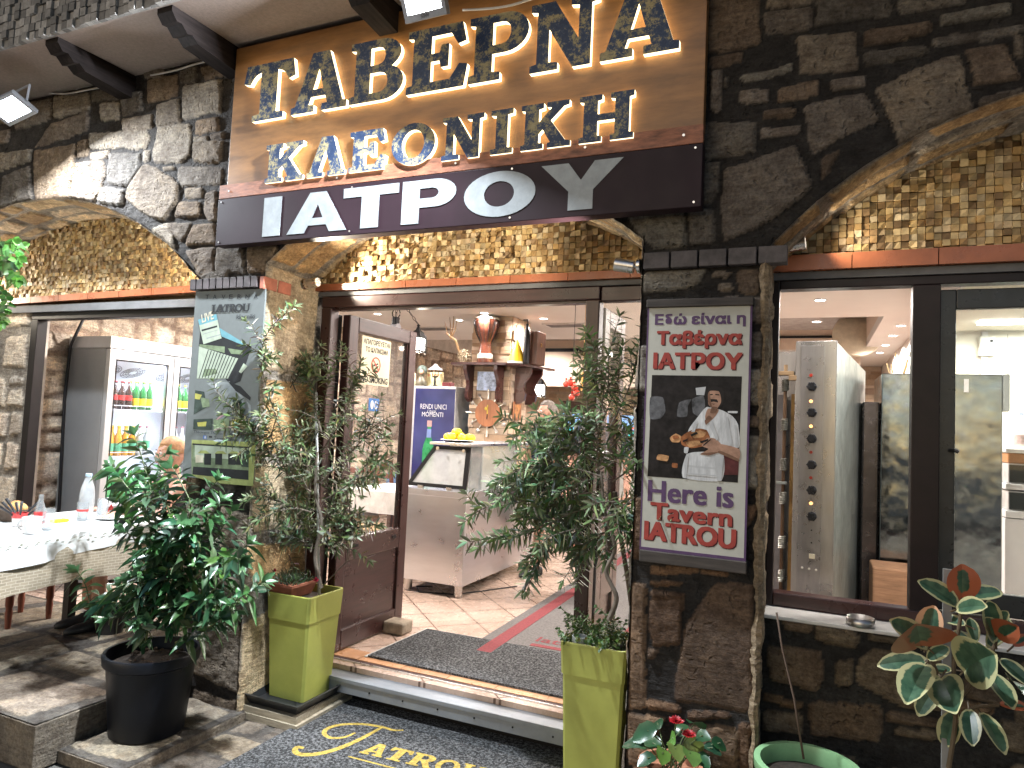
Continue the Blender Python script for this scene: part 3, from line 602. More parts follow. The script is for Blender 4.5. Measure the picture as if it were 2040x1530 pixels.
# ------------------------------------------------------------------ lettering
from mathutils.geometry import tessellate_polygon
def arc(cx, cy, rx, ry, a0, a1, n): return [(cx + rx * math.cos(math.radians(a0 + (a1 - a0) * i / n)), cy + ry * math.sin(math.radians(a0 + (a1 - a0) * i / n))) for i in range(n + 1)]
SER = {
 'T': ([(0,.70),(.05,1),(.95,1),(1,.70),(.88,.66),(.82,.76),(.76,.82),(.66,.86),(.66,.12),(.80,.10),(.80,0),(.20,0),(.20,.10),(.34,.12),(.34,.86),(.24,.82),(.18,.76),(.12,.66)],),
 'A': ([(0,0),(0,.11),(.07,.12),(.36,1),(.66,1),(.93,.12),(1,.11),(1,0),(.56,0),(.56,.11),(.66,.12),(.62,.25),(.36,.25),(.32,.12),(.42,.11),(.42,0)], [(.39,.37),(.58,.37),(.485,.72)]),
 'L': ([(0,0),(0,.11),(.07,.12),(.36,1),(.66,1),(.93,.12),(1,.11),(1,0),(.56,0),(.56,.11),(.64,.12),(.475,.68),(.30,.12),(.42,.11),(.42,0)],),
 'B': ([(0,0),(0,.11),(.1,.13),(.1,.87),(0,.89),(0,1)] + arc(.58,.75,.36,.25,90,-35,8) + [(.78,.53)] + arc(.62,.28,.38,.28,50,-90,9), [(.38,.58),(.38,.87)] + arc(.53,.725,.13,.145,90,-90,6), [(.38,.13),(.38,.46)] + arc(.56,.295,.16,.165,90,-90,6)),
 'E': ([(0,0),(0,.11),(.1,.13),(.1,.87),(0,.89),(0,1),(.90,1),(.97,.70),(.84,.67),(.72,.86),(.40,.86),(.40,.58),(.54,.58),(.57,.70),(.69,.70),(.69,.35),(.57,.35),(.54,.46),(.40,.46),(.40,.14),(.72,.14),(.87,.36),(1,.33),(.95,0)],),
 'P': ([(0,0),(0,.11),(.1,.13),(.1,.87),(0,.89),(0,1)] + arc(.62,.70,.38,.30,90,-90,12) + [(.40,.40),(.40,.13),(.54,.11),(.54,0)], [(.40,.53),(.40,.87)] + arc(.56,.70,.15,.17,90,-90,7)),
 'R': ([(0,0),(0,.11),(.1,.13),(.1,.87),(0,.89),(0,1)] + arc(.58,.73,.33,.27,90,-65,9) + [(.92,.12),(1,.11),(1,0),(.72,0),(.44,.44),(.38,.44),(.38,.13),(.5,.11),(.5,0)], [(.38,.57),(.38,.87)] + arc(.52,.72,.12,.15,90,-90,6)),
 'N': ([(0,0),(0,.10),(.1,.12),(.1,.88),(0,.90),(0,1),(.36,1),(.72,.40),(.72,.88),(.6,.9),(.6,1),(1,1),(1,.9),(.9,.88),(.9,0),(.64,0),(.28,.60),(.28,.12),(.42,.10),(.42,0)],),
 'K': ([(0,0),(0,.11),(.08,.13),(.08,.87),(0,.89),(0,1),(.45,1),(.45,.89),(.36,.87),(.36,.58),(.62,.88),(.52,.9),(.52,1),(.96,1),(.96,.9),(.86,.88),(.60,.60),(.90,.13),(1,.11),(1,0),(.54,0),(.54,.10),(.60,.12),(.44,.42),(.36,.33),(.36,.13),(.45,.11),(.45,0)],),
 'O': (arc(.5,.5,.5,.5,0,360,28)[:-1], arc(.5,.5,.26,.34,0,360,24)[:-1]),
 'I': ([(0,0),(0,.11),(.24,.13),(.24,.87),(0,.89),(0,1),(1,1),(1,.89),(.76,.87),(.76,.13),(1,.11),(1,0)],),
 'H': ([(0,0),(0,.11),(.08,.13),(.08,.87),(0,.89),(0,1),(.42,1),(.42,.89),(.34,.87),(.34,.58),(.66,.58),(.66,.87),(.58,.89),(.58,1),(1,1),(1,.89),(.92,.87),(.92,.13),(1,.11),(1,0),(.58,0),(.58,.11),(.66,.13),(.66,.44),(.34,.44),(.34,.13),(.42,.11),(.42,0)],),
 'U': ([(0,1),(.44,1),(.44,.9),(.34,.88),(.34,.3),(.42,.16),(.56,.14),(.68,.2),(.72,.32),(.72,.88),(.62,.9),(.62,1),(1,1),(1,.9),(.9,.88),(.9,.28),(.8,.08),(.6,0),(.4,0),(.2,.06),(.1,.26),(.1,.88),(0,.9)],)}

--

Count how many lines of the material hold the string "from". Give the number and nothing more.

2